“I’m from the government and I’m here to help,” goes the adage known to send a chill down the spine of many within earshot. This is due to the historical fact that most federal bureaucratic “help” is dispensed with the delicacy of Godzilla walking through downtown Tokyo.
The Federal Communications Commission (FCC), with apparently nothing to keep themselves occupied, have decided to ladle out some help to the E-Rate program, a government funded project that helps schools and libraries connect to high-speed broadband to assist certain areas of our nation close the digital divide.
As with any government program, E-Rate has issues, including its fair share of wasteful spending. But overall the program is largely a success in helping students connect to all of the educational opportunities afforded to others where high-speed broadband is more widely available. But now the FCC has issued a Report and Order that will vastly expand the program in ways the law does not allow, with an inflated budget and a vastly expanded menu of services, the cost of which will only serve to undermine funding for the program’s core purpose.
Despite having absolutely no authority to do so, the FCC plans to make E-Rate a veritable mini-mart for broadband services and equipment. Participating schools and libraries will be able to purchase Wi-Fi hotspots and wireless internet and loan them out to just about anyone with a library card, to be used wherever one is able to take a library book, which is to say anywhere.
Not only is this proposal far beyond the scope of the E-Rate program, it is extremely costly, wasteful, and redundant. E-Rate is funded by a tax on landline and mobile phone services, a tax that has ballooned to over 34% today under Biden’s FCC. An E-Rate program that does all of the things on the FCC’s wish list is going to cost a lot more, putting pressure to raise taxes on consumers even higher.
And none of this is even necessary. Over the past seven years governments across the state, local, and federal level have committed tens of billions of dollars to expand and upgrade high-speed internet services across the country, rendering this order entirely redundant and wasteful. The FCC’s plan to turn the E-Rate program into the equivalent of a government-run Apple Store is a complete corruption of the program’s stated goal and statutory authority.
Thankfully there are leaders in Washington working to shut this illegal FCC order down, including Senator Ted Cruz (R-TX), House Energy and Commerce Committee Chairwoman Cathy McMorris Rodgers (R-WA), and dissenting FCC commissioner Brendan Carr. With the FCC poised to issue this order July 18, these leaders are issuing statements and challenges to this proposal while building a strong coalition to lead in opposition.

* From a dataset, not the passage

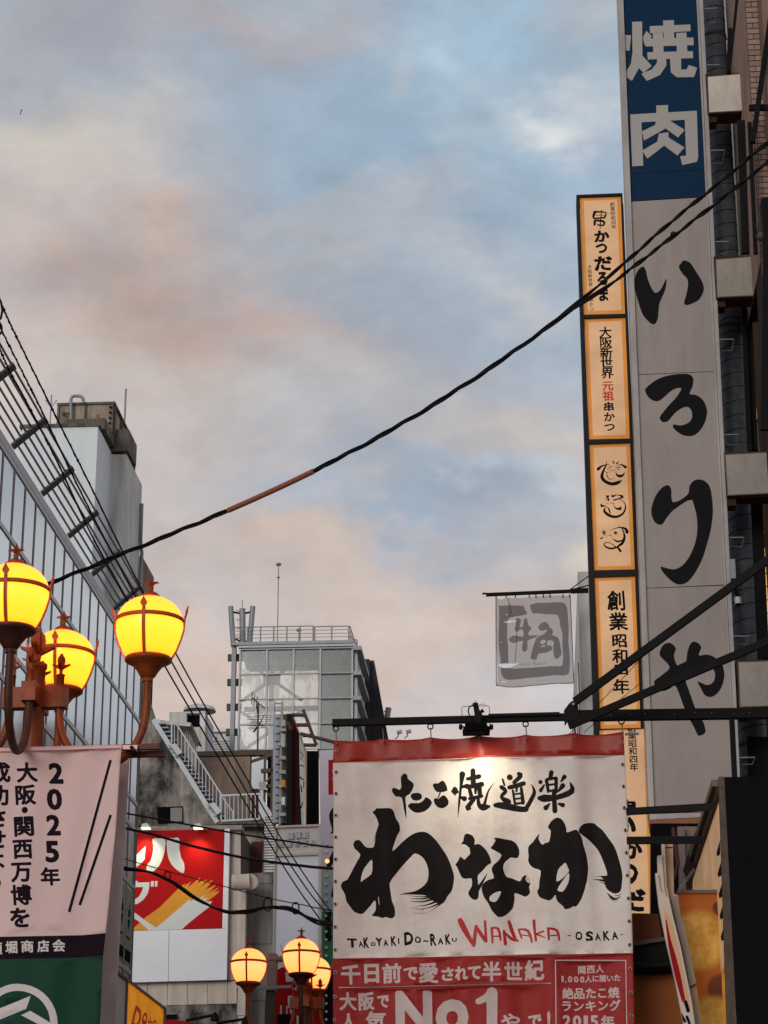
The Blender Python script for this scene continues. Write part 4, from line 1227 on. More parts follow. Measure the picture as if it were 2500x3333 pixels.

CASE is extremely pleased to join this coalition opposing yet another Biden White House bureaucratic overreach where a federal agency corrupts the clear text of its statutory authority to push an illegal proposal purely for political advantage. The issue is entirely clear: the FCC should abandon this cynical, wasteful, and nonsensical expansion of the E-Rate program. And if FCC commissioners tap dance around common sense and legal realities to approve the E-Rate expansion, the courts should be prepared to strike it down.